Transcribe the listing below from its opening line up to and including the line that contains "scene.render.resolution_y = 512"; reproduce nothing else.
* Begin *
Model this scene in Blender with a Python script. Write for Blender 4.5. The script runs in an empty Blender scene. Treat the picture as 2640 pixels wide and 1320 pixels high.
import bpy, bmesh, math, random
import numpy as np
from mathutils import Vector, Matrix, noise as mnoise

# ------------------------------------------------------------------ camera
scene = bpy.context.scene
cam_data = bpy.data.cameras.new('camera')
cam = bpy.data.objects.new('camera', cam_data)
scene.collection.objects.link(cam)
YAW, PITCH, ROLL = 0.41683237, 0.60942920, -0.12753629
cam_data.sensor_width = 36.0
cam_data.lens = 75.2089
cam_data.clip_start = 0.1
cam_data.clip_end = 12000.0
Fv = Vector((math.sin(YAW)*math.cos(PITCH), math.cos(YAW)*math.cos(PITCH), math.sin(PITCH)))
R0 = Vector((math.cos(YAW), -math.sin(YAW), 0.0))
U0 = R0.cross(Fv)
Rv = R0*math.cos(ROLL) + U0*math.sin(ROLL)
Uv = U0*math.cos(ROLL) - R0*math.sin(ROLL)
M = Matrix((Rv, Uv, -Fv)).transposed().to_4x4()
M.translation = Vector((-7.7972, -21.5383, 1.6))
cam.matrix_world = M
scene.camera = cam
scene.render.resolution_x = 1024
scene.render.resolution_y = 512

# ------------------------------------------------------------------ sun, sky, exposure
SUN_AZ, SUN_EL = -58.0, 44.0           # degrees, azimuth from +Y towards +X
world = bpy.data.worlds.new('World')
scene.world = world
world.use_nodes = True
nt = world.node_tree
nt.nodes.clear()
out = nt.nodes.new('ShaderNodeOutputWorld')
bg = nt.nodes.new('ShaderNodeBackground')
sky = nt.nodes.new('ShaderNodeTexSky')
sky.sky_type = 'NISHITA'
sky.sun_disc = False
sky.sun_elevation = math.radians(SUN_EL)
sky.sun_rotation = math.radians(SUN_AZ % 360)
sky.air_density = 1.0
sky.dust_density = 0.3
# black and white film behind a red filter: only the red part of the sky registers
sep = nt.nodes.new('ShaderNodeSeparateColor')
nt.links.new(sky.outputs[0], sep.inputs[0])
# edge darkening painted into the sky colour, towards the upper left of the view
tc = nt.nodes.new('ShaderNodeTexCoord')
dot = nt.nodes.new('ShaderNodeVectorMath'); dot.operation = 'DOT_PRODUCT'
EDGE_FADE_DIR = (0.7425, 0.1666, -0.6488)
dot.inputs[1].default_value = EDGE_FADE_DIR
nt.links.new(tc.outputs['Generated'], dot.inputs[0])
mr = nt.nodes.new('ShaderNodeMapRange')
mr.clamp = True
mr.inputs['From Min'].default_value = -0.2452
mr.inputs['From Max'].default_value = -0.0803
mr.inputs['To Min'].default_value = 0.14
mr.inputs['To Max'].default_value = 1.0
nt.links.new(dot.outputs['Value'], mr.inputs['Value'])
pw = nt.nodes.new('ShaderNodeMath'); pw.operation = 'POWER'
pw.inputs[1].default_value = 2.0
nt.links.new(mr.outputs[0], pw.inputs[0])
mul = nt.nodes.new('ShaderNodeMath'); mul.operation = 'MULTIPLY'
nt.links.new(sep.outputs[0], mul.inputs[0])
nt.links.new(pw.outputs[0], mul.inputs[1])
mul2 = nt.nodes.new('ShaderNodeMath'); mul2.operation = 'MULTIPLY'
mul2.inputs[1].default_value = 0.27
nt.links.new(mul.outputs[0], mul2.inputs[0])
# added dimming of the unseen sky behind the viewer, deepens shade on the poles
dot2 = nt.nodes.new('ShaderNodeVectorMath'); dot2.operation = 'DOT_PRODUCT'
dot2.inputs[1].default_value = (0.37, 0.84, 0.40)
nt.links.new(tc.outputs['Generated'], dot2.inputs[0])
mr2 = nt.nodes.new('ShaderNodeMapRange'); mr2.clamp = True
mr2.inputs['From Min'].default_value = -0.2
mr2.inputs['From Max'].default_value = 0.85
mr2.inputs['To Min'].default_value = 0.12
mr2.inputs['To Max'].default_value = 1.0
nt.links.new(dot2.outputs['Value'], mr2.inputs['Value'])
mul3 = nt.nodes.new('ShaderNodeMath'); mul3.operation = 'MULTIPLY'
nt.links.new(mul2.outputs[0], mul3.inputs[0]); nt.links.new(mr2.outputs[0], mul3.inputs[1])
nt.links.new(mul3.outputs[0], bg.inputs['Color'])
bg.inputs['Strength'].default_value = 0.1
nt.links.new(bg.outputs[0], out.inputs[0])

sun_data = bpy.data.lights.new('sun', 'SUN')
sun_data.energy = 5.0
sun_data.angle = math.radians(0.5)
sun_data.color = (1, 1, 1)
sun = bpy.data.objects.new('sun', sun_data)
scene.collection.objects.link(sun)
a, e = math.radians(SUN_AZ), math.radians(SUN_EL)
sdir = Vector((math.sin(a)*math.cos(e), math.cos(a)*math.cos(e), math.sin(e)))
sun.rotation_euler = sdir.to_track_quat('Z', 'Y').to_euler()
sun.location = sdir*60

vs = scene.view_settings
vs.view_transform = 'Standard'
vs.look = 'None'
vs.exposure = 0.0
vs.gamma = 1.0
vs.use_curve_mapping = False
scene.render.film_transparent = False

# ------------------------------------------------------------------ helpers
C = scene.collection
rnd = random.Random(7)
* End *
Exercise response.
Model this scene in Blender with a Python script. Write for Blender 4.5. The script runs in an empty Blender scene. Treat the picture as 2640 pixels wide and 1320 pixels high.
import bpy, bmesh, math, random
import numpy as np
from mathutils import Vector, Matrix, noise as mnoise

# ------------------------------------------------------------------ camera
scene = bpy.context.scene
cam_data = bpy.data.cameras.new('camera')
cam = bpy.data.objects.new('camera', cam_data)
scene.collection.objects.link(cam)
YAW, PITCH, ROLL = 0.41683237, 0.60942920, -0.12753629
cam_data.sensor_width = 36.0
cam_data.lens = 75.2089
cam_data.clip_start = 0.1
cam_data.clip_end = 12000.0
Fv = Vector((math.sin(YAW)*math.cos(PITCH), math.cos(YAW)*math.cos(PITCH), math.sin(PITCH)))
R0 = Vector((math.cos(YAW), -math.sin(YAW), 0.0))
U0 = R0.cross(Fv)
Rv = R0*math.cos(ROLL) + U0*math.sin(ROLL)
Uv = U0*math.cos(ROLL) - R0*math.sin(ROLL)
M = Matrix((Rv, Uv, -Fv)).transposed().to_4x4()
M.translation = Vector((-7.7972, -21.5383, 1.6))
cam.matrix_world = M
scene.camera = cam
scene.render.resolution_x = 1024
scene.render.resolution_y = 512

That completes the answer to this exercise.